* TO BE DONE
Check each line of the listing below for the string "objects", and copy the ones that have it.

----------------------------------------

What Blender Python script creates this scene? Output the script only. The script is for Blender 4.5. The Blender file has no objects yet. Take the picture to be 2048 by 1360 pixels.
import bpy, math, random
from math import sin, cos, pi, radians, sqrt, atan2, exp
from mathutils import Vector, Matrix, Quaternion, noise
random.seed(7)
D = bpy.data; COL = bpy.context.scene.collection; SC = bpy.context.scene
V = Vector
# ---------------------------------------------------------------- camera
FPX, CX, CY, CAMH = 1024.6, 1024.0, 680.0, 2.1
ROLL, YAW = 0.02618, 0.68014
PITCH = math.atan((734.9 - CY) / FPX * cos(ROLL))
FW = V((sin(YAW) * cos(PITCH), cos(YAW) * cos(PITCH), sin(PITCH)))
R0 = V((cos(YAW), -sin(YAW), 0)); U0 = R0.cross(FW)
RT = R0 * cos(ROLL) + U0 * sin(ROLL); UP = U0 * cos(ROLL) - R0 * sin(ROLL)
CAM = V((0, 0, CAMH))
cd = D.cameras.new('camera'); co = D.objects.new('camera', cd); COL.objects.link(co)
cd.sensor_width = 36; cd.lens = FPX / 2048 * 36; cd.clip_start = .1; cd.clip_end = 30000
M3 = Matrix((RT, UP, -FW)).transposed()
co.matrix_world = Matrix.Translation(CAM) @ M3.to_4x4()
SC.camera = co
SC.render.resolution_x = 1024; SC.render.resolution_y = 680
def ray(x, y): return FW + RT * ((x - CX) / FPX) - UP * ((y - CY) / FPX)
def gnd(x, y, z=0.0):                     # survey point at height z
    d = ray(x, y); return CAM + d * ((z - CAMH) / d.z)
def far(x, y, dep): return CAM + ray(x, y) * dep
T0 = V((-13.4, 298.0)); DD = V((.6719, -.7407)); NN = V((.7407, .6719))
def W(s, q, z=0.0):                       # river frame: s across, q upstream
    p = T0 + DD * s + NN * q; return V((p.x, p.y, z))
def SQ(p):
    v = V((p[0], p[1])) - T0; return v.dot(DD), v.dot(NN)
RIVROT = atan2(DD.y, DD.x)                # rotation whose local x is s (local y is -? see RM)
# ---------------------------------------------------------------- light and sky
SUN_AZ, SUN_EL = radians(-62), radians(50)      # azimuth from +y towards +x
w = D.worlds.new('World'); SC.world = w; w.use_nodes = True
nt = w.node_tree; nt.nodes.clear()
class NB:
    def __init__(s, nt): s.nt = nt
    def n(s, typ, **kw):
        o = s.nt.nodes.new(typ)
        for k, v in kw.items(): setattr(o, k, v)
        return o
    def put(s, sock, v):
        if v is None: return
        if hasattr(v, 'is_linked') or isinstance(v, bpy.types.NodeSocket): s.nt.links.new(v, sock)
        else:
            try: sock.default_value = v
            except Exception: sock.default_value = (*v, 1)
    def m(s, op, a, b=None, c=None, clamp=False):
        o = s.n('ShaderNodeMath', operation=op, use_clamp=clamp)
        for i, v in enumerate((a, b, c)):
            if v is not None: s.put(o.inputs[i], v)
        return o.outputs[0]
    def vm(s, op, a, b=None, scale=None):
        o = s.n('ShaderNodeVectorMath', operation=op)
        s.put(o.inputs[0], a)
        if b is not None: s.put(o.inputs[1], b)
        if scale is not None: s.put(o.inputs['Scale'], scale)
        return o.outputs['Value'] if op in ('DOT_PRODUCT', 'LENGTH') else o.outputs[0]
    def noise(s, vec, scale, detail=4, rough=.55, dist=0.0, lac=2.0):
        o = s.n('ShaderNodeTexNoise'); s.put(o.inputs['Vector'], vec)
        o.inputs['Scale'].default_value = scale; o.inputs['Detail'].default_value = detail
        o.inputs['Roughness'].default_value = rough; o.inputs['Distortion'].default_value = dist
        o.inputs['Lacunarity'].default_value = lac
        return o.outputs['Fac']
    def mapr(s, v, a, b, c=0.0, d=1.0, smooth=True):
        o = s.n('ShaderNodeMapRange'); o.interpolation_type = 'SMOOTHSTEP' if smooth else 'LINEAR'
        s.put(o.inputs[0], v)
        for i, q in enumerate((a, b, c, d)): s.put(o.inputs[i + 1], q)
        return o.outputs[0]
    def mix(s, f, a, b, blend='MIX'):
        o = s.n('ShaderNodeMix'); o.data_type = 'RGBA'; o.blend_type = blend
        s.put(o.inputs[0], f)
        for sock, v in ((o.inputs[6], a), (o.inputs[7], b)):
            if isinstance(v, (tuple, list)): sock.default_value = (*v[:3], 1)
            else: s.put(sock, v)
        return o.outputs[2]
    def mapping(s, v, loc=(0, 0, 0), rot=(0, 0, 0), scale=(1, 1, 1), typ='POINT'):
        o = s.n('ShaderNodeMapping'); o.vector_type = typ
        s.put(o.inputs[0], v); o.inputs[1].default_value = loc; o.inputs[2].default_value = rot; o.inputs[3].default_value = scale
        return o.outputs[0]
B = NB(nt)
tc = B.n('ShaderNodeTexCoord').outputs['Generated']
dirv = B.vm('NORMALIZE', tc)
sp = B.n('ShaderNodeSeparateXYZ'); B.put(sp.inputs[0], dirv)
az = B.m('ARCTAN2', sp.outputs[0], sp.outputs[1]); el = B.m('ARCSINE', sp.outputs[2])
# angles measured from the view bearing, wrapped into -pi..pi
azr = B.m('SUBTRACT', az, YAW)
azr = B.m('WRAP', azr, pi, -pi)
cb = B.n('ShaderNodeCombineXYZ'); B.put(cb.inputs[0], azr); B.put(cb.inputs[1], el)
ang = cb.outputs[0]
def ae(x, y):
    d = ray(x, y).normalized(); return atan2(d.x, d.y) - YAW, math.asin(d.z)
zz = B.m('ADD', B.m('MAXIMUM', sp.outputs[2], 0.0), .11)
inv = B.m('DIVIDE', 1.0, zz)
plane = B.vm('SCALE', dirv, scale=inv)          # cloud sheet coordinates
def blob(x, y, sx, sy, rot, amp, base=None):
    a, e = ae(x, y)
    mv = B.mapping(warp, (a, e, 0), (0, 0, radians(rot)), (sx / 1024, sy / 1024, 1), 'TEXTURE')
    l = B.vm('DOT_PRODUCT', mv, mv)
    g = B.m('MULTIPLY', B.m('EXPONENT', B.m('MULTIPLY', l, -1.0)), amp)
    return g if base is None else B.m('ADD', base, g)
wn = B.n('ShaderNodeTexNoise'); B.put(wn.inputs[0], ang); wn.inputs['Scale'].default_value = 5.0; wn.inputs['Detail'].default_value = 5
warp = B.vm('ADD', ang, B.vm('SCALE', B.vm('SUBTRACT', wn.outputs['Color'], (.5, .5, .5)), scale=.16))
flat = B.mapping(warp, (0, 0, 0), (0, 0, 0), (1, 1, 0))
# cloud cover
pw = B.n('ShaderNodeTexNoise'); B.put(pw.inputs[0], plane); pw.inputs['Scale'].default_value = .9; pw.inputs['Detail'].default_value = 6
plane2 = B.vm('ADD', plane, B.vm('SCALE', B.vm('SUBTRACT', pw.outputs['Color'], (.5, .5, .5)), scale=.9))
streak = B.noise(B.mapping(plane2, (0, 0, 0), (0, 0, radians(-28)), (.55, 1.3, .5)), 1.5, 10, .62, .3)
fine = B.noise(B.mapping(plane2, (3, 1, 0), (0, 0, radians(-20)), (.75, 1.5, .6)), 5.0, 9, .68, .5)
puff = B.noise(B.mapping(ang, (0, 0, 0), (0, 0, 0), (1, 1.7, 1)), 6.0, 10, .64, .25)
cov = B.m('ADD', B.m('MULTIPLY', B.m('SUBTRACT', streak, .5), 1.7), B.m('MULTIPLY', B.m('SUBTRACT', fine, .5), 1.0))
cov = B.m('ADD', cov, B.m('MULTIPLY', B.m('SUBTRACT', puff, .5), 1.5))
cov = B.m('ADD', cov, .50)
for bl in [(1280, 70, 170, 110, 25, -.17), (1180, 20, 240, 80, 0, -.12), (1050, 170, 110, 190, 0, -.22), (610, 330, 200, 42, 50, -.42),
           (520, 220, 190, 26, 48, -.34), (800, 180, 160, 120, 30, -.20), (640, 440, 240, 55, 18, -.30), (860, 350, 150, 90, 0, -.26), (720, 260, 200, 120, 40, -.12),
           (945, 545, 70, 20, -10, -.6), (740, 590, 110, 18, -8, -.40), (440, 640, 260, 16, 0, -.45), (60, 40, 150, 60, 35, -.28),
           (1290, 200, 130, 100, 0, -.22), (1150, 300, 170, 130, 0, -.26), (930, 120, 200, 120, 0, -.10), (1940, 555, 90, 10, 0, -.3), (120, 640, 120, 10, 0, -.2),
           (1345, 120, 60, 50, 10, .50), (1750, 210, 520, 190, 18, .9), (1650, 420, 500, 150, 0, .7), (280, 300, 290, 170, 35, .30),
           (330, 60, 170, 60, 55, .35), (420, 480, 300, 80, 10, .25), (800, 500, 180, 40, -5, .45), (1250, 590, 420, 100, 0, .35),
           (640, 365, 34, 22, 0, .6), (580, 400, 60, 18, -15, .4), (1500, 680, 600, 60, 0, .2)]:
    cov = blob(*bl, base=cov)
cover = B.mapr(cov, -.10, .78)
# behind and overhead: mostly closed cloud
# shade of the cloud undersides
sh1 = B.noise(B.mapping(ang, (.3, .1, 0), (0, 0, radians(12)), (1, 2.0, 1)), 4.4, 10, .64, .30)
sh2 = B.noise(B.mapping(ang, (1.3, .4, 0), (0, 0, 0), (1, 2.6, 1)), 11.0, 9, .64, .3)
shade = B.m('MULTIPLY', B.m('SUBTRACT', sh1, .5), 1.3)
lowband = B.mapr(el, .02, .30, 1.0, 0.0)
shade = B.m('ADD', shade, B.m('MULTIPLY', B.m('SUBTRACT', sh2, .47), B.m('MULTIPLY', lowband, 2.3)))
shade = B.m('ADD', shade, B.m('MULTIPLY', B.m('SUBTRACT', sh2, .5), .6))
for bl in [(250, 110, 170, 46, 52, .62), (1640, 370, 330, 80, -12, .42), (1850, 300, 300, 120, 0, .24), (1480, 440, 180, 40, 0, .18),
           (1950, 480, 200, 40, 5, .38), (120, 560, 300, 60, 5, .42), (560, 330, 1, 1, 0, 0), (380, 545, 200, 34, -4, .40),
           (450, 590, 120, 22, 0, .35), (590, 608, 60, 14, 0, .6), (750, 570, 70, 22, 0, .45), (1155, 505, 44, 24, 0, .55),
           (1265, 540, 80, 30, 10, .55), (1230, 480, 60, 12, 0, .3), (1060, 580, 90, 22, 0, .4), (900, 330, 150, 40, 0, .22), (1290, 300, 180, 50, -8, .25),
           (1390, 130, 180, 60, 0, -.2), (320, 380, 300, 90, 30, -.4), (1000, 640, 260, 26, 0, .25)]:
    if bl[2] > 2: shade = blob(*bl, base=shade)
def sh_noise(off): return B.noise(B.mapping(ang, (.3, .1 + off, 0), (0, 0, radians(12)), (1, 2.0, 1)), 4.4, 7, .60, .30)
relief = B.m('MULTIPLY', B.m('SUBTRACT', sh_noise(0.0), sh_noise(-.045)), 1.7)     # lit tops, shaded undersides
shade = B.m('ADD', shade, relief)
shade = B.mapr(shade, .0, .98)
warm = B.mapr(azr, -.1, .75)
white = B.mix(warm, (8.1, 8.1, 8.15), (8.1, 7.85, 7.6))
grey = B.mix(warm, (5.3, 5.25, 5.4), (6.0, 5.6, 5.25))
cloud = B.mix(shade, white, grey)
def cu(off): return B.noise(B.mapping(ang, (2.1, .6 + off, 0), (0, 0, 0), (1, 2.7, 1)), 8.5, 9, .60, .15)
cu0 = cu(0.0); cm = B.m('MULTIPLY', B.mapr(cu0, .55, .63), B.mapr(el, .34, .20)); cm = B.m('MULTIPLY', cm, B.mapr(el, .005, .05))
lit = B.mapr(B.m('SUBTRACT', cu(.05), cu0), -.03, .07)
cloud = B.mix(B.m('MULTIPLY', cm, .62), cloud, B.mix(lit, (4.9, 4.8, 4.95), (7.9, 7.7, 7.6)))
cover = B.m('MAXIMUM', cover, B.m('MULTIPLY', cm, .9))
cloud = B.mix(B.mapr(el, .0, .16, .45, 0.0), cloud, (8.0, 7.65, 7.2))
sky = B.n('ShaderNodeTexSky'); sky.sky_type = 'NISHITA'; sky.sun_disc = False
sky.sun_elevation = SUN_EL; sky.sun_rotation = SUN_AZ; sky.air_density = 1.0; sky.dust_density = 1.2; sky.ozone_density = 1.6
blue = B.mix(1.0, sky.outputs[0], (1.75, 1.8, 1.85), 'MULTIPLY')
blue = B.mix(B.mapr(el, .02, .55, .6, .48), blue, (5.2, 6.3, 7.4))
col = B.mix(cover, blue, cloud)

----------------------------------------

* FINISHED TASK
What Blender Python script creates this scene? Output the script only. The script is for Blender 4.5. The Blender file has no objects yet. Take the picture to be 2048 by 1360 pixels.
cd = D.cameras.new('camera'); co = D.objects.new('camera', cd); COL.objects.link(co)